Count the lines in the data below where the string "background" occurs, please, and give the number alone.

[start]

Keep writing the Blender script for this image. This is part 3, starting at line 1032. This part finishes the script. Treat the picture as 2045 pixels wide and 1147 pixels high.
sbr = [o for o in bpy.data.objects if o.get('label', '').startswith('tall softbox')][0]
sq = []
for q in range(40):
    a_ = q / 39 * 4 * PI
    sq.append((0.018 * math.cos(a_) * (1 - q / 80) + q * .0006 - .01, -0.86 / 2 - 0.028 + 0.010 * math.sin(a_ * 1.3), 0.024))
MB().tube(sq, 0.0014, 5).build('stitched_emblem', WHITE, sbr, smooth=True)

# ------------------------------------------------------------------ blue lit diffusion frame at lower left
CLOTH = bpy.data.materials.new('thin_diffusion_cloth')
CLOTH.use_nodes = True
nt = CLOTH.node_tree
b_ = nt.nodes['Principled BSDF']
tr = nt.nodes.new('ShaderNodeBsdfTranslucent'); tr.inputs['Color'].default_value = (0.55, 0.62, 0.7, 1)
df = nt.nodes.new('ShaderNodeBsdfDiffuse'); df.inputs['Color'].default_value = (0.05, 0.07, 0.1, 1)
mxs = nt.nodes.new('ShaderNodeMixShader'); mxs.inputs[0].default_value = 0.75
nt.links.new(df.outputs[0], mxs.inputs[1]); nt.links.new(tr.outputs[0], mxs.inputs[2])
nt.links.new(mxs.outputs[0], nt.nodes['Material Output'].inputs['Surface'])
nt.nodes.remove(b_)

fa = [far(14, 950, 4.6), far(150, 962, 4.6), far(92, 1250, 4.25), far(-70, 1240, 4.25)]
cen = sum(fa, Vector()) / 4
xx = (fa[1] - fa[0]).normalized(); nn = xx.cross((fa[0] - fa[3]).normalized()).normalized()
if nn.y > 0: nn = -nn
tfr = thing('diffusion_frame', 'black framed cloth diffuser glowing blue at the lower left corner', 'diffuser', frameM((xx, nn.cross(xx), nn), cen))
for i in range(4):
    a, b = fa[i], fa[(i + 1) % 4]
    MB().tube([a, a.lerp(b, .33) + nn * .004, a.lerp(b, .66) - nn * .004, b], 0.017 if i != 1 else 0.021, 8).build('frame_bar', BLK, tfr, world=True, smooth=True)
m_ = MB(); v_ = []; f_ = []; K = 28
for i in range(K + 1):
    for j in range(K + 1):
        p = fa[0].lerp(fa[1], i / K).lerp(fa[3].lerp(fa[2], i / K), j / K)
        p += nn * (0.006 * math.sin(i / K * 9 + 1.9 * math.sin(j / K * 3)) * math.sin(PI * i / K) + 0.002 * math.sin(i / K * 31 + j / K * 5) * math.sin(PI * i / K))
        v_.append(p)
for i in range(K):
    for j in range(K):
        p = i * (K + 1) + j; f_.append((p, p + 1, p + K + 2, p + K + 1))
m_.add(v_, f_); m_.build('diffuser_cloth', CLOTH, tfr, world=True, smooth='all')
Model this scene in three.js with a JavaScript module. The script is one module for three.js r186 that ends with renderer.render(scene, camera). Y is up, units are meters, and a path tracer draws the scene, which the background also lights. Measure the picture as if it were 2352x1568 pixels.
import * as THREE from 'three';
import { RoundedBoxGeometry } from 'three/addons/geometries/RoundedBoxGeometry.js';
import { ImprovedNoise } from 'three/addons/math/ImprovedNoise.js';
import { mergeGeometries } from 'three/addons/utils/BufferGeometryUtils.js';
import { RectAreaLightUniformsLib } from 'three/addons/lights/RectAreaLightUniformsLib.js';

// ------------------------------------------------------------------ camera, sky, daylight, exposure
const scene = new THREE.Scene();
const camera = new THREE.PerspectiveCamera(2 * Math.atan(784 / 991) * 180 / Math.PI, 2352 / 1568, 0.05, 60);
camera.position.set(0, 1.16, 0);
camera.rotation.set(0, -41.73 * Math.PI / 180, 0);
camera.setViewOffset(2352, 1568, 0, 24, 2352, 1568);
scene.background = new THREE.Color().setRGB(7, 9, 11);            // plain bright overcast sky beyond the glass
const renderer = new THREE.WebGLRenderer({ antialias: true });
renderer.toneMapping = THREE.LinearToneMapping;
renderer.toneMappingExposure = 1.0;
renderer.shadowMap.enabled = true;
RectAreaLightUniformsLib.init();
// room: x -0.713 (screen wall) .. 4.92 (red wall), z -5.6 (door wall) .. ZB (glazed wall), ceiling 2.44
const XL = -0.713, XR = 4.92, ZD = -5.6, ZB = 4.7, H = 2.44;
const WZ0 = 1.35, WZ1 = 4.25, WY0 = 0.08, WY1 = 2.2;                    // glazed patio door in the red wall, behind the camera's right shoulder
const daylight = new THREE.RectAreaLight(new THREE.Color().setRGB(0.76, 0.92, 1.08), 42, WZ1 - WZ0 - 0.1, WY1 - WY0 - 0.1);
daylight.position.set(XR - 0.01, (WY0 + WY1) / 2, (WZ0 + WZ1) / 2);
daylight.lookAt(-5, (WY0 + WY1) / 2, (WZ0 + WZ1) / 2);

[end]

**Exercise response:** 2